Go's FFI works but is slow. It's a well known fact. Rust's concurrency story is not stabilized yet (areweasyncyet.rs). It's a fact too. I don't see a problem with acknowledging both :)
For the threading difference, do you mean that Rust needs 'normal' threads plus async/await support, but Go can just lean on its built in concurrency support for both cases? i.e. Go threads instead of explicit async style code.
Your sentence implies that Go green threads can do both of what 1:1 threading and async/await can, but it's more complex than that: there's a tradeoff between the simplicity (only one concurrency primitive) and the capability of the said primitive:
- with it's M:N model, Go cannot really do FFI efficiently, while both 1:1 async/await have no problem with that in Rust.
- goroutines are cooperatively scheduled, while OS thread are preemptively scheduled. If you have hot loops, Go's model won't be able yo guarantee fairness between goroutines, which may be a problem depending on your usage. OS threads don't have this problem.
- with goroutines you won't achieve the level of performance you can reach with async/await.
Go and Rust fills a different niche of programming and take a different stand on this tradeoff: Rust gives you more power at a complexity cost.
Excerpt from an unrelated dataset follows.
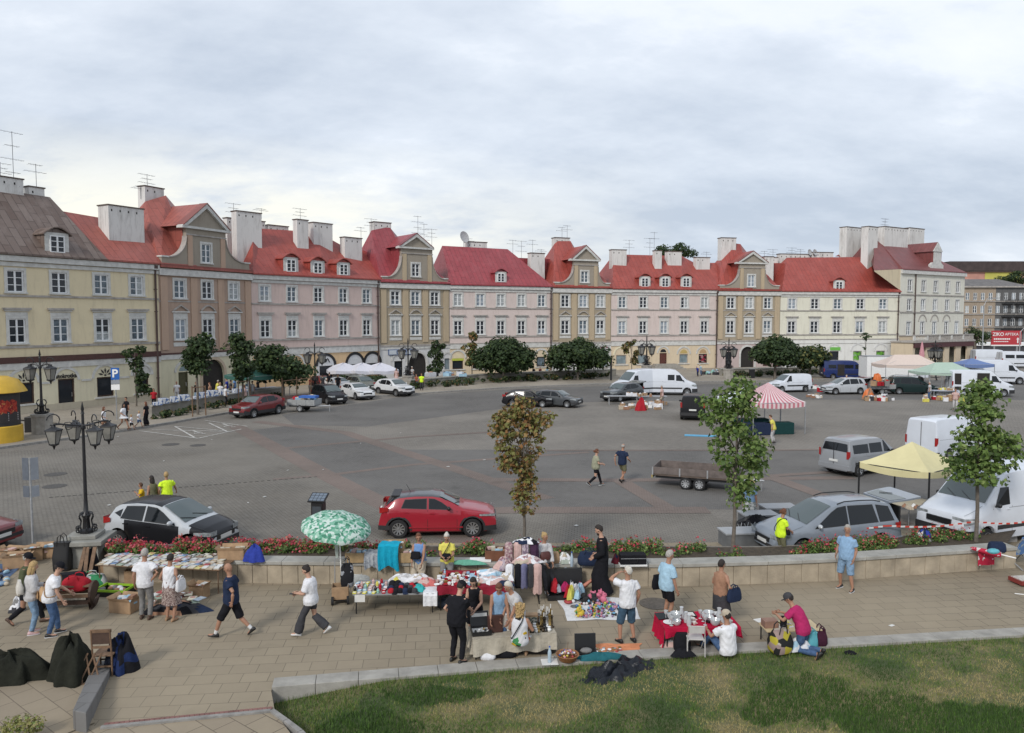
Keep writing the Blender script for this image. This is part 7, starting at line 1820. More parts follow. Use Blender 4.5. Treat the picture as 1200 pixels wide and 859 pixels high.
for k,(v0,v1) in enumerate(((538,564),(571,584))):
 za,zb_=at(38,v1,p.y).z,at(38,v0,p.y).z
 m=MB();m.prism([(-.03,-.03,za),(-.26,.10,za),(-.26,.10,zb_),(-.03,-.03,zb_)],(.0,.02,0),PB_);m.prism([(.03,-.03,za),(.20,.12,za),(.20,.12,zb_),(.03,-.03,zb_)],(.0,.02,0),PG_);m.build('panel',root)
p=g3(137,492,.13);root=empty('parking_sign',p,R(8),'blue parking sign with a white P on a thin pole','sign');k_=p.y/900
H=at(137,431,p.y).z-.13;m=MB();m.tube([(0,0,0),(0,0,H)],.04,STEEL,8);m.build('pole',root)
m=MB();w=4.7*k_;za=H-14*k_;m.b2((-w,-.08,za),(w,-.05,H),M('traffic_blue',(.02,.11,.38),.4,.05));m.build('panel',root)
text('P',13*k_,WHITE,root,(0,-.10,(za+H)/2),(PI/2,0,0),bold=.02)
m=MB();m.b2((-w,-.08,za-5*k_),(w,-.05,za-.6*k_),PG_);m.b2((-w,-.08,za-12*k_),(w,-.05,za-5.6*k_),WHITE);m.build('lower_panel',root)
Y=150;a=at(1161,404,Y);b=at(1196,404,Y);t_=at(1178,387.5,Y).z;root=empty('billboard',(a.x,a.y,0),0,'red pharmacy billboard with white lettering at the right edge','billboard')
L=b.x-a.x;h=t_-a.z;m=MB();m.b2((0,-.15,a.z),(L,.05,t_),M('billboard_red',(.42,.035,.045),.5,.06));m.build('panel',root)
m=MB();m.b2((-.1,-.2,a.z-.25),(L+.1,.1,a.z),WHITE);[m.b2((x,-.1,0),(x+.2,.1,a.z-.25),STEEL) for x in(.6,L-.8)];m.build('frame',root)
text('ZIKO',h*.34,WHITE,root,(L*.22,-.18,a.z+h*.74),(PI/2,0,0),bold=.012,sx=1.0);text('APTEKA',h*.28,WHITE,root,(L*.67,-.18,a.z+h*.74),(PI/2,0,0),sx=.95)
m=MB()
for k in range(9):m.b2((L*.08+k*L*.062,-.18,a.z+h*.36),(L*.08+k*L*.062+L*.045,-.155,a.z+h*.46),WHITE)
for k in range(8):m.b2((L*.08+k*L*.062,-.18,a.z+h*.20),(L*.08+k*L*.062+L*.05,-.155,a.z+h*.26),WHITE)
m.prism([(L*.86,-.18,a.z+h*.12),(L*.90,-.18,a.z+h*.12),(L*.90,-.18,a.z+h*.38),(L*.93,-.18,a.z+h*.38),(L*.88,-.18,a.z+h*.52),(L*.83,-.18,a.z+h*.38),(L*.86,-.18,a.z+h*.38)],(0,.02,0),WHITE)
m.build('small_print',root)
a=at(1128,424,165);b=at(1290,424,165);m=MB();m.b2((a.x,165,0),(b.x,172,at(1150,404,165).z),M('dark_shopfront',(.045,.045,.05),.5,.4,.5));m.b2((a.x-.2,164.6,at(1150,405,165).z),(b.x,172.2,at(1150,402,165).z),WHITE)
one('shop_row','low dark shop row under a white fascia at the far right','building',m)
p=g3(374,641,0);root=empty('parking_meter',p,R(-8),'dark parking meter topped by a tilted solar panel behind the roses','parking meter');H=at(376,588,p.y).z
m=MB();m.b2((-.20,-.16,0),(.20,.16,H),BLACK);m.build('cabinet',root,bevel=.02)
m=MB();m.b2((-.15,-.175,H-.42),(.15,-.162,H-.12),M('meter_screen',(.06,.07,.08),.2,0));m.b2((-.15,-.18,H-.8),(.15,-.162,H-.5),STEEL);m.build('screen',root)
m=MB();rt=Matrix.Rotation(R(24),3,'X');m.box((0,0,H+.14),(.58,.5,.04),BLACK,rot=rt)
for i in range(4):
 for j in range(3):q=rt@V((-.195+.13*i,-.14+.14*j,.026));m.box(q+V((0,0,H+.14)),(.115,.12,.008),M('solar_cell',(.13,.16,.20),.2,.1),rot=rt)
m.build('solar_panel',root)
m=MB();m.lathe([(.01,0),(.42,0),(.42,.012),(.01,.012)],M('manhole_iron',(.10,.085,.07),.7,.3,9,.4),26);one('manhole_cover','round brownish manhole cover behind the red table','manhole cover',m,g3(768,707.5,.04))
def low_wall(label,px,h,w=.5,mat=None):
 P=[g3(u,v,.13) for u,v in px];m=MB()
 for a,b in zip(P,P[1:]):
  d=(b-a);L=d.length;d.normalize();n=V((-d.y,d.x,0));mt=mat or M('far_wall_stone',(.25,.235,.205),.9,.3,1.2,.3)
  m.prism([a,b,b+n*w,a+n*w],(0,0,h),mt)
  m.prism([a-n*.08+V((0,0,h+.002)),b-n*.08+V((0,0,h+.002)),b+n*(w+.08)+V((0,0,h+.002)),a+n*(w+.08)+V((0,0,h+.002))],(0,0,.1),CAPM)
 one('low_wall',label,'wall',m)
low_wall('low stone wall below the market shoppers on the left',[(178,488),(240,477.5),(300,468.5),(334,463.5)],.75)
low_wall('low stone wall running past the two big round trees',[(481,455),(560,447.5),(640,443.5),(722,440.5)],.8)
low_wall('low stone wall below the round tree beside the tall dark arch',[(845,440.5),(905,439.5),(962,438)],.85)
def canopy(label,u,v,W_,D_,eave,peak,yaw,mat,val=.28,ridge=0.,post=None,name='market_tent',stripes=None,posts=True,z0=.036):
 p=g3(u,v,z0);root=empty(name,p,R(yaw),label,'tent');m=MB();k=6
 w,d=W_/2,D_/2;A=[(-w,-d),(w,-d),(w,d),(-w,d)];tops=[(-ridge/2,0),(ridge/2,0),(ridge/2,0),(-ridge/2,0)]
 def pt(side,s_,t):
  (x0,y0),(x1,y1)=A[side],A[(side+1)%4];(a0,b0),(a1,b1)=tops[side],tops[(side+1)%4]
  ex,ey=x0+(x1-x0)*s_,y0+(y1-y0)*s_;tx,ty=a0+(a1-a0)*s_,b0+(b1-b0)*s_
  z=eave+(peak-eave)*(t**1.25)-.10*sin(PI*s_)*(1-t)**2*1.2
  return V((ex+(tx-ex)*t,ey+(ty-ey)*t,z))
 ns=24 if stripes else 10
 for sd in range(4):
  for i in range(ns):
   mt=mat if not stripes or i%2 else stripes
   for j in range(k):m.quad(pt(sd,i/ns,j/k),pt(sd,(i+1)/ns,j/k),pt(sd,(i+1)/ns,(j+1)/k),pt(sd,i/ns,(j+1)/k),mt)
   a,b=pt(sd,i/ns,0),pt(sd,(i+1)/ns,0);m.quad(a,b,b-V((0,0,val)),a-V((0,0,val)),mt)
 m.build('canopy',root,smooth=50,fix=False)
 if posts:
  for x,y in A:
   q=MB();q.b2((x*.99-.025,y*.99-.025,0),(x*.99+.025,y*.99+.025,eave),post or STEEL);q.build('leg',root)
  f=MB()
  for sd in range(4):
   (x0,y0),(x1,y1)=A[sd],A[(sd+1)%4];f.tube([(x0*.985,y0*.985,eave-.05),(x1*.985,y1*.985,eave-.05)],.018,post or STEEL,5);f.tube([(x0*.985,y0*.985,eave-.05),(0,0,peak-.15)],.018,post or STEEL,5)
  f.build('frame',root)
 return root
CANC=M('cream_canopy',(.60,.54,.30),.75,.06,2)
canopy('pale yellow pop-up tent standing behind the blue-grey minivan',1066,604,2.9,2.6,2.05,2.85,38,CANC,.22,post=BLACK)
canopy('red and white striped tent on the open square',899,505,3.6,3.3,2.1,3.25,8,M('canopy_white',(.62,.53,.53),.75,.05),.30,stripes=M('canopy_red',(.46,.16,.19),.75,.05))
canopy('plain white tent beside the striped one',876,501,3.4,3.2,2.0,2.9,0,M('canopy_plain_white',(.62,.66,.70),.75,.05),.3)
canopy('pinkish cream long tent before the white box truck',1061,453,6.0,3.6,2.5,3.5,-2,M('canopy_pinkish',(.58,.48,.42),.75,.05),.3,ridge=2.6)
canopy('pale green tent next to the stall van',1105,461,5.2,3.6,2.2,3.1,4,M('canopy_green',(.36,.46,.38),.75,.05),.2,ridge=1.8)
canopy('small blue tent in front of the beige arches',1138,451,3.4,2.8,2.4,3.0,0,M('canopy_blue',(.12,.18,.36),.75,.05),.3)
canopy('dark green stall awning behind the tall dense tree',302,468,4.5,3.5,2.3,3.0,55,M('canopy_dark_green',(.03,.11,.09),.75,.05),.3,z0=.13)
for u,lab in((403,'left white cafe parasol with sagging sides'),(425,'middle white cafe parasol below the arches'),(446,'right white cafe parasol next to the drainpipe')):
 p=g3(u,449,.13);root=empty('cafe_parasol',p,R(35),lab,'parasol','cafe parasols');m=MB();PW=M('parasol_white',(.60,.60,.66),.8,.06)
 zc=at(u,433,p.y).z-.13;zp=at(u,426,p.y).z-.13;w=1.75
 ring=lambda r,z:[(r*(1 if abs(cos(a))>.9 or abs(sin(a))>.9 else 1.25)*cos(a),r*(1 if abs(cos(a))>.9 or abs(sin(a))>.9 else 1.25)*sin(a),z-(.0 if i%2 else .12)) for i,a in enumerate([PI/4*q for q in range(8)])]
 m.loft([ring(w,zc-.35),ring(w,zc),ring(w*.5,(zc+zp)/2+.15),ring(.06,zp+.1)],PW,cap=False);m.build('canopy',root,fix=False)
 m=MB();m.tube([(0,0,0),(0,0,zp)],.04,STEEL,6);m.build('pole',root)
p=g3(1079.5,436,.13);m=MB();m.tube([(0,0,0),(0,0,1.2)],.05,STEEL,6);m.lathe([(.12,1.1),(.42,1.3),(.32,2.6),(.12,3.9),(.02,4.2)],M('pink_parasol',(.50,.24,.27),.8,.1),10);one('parasol','closed pink parasol in front of the first beige arch','parasol',m,p)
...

Go offers you more simplicity, with less power.
The reason cgo is (relatively) slow is small stacks, not M:N threading.
Small stacks (and M:N threading) are needed to efficiently implement tens of thousands of goroutines.
CGO is slow mostly because it needs to switch to a larger stack when calling a C function.
It's a trade-off.
A different Go implementation could make Goroutines map 1:1 to threads and have fast cgo calls at the expense of slow goroutines.
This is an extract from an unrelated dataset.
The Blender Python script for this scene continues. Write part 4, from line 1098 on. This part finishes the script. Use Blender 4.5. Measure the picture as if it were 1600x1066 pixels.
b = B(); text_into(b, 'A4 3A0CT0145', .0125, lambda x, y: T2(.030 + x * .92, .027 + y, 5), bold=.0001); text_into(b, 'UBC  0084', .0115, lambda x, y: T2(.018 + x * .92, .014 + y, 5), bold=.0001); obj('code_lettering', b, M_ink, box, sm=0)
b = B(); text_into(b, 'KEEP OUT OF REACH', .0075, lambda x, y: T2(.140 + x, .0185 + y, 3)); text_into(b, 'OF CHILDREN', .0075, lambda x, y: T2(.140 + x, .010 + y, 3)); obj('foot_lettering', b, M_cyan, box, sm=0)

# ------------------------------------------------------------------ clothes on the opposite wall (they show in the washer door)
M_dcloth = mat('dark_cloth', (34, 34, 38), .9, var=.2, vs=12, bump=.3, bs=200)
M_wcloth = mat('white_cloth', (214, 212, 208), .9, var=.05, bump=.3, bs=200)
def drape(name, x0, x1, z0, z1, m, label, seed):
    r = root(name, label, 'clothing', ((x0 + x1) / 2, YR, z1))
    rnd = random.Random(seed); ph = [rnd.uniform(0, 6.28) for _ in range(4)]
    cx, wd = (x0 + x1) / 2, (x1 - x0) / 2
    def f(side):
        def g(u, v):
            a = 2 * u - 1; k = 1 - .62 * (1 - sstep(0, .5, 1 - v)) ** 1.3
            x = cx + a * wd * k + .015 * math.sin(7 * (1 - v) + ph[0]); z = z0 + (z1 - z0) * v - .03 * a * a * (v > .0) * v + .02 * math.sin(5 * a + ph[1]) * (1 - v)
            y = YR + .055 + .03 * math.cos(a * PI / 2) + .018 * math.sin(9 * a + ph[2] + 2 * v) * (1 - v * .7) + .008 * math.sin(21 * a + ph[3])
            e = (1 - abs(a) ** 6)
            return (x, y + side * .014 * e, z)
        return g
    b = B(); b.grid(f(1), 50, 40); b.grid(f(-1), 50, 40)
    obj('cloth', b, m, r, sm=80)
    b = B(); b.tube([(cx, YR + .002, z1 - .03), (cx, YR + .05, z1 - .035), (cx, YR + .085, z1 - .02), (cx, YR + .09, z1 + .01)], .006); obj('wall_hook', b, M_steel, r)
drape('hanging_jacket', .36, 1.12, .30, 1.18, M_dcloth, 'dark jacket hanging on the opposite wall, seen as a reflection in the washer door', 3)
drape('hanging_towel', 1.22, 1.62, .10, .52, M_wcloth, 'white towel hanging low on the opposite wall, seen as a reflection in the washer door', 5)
Rust is not exempt from those trade-offs. They chose fast FFI and smaller runtime. They paid with slow threads.
Async/await promises to be the best of both worlds but it comes at a cost of great complexity, both for the programmer and the implementor.
At the end of the day under the covers it's just threads that need to be managed in a complex and often invisible way plus a complex rewrite of your straightforward code into a mess of a state machine.
I can confidently say that learning to use goroutines took 10x less time than learning async/await in C#.
I understand goroutines better than I ever understood async/away.
> Small stacks (and M:N threading) are needed to efficiently implement tens of thousands of goroutines.
Tens of thousands of threads are no problem with 1:1 threading on Linux.
> They paid with slow threads.
I would not call 1:1 threads "slow threads". If they were slow, then the 1:1 NPTL would have not defeated the M:N NGPT back in the day when this was being debated in the open source OS community.
> complex rewrite of your straightforward code into a mess of a state machine.
The entire point of async/await is that you don't have to do a complex rewrite of your straightforward code. It remains straightforward, and the compiler does the transformation for you.
Given the context, it's not a memory problem was implied, because small stacks are not actually relevant, because C stacks are not committed upfront (at least on unices, not sure about linux). So your threads are more likely to take up a page each (plus kernel datastructure overhead) than the 8MB allowed to a C stack.
> I can confidently say that learning to use goroutines took 10x less time than learning async/await in C#.
It's a matter of preferences, I've always preferred async/await to threads because you don't need to juggle with channels and you're way less likely to cause a deadlock.
> it comes at a cost of great complexity, both for the programmer and the implementor.
Is that really harder to implement than a M:N runtime like Go's?
> The reason cgo is (relatively) slow is small stacks, not M:N threading.
You're picking nits here. Without small stacks there would be no point using M:N threading in Go…
And Cgo is not only relatively slow: most of the time it is slow enough to destroy all performance benefit of calling a FFI function. It's a pretty big deal.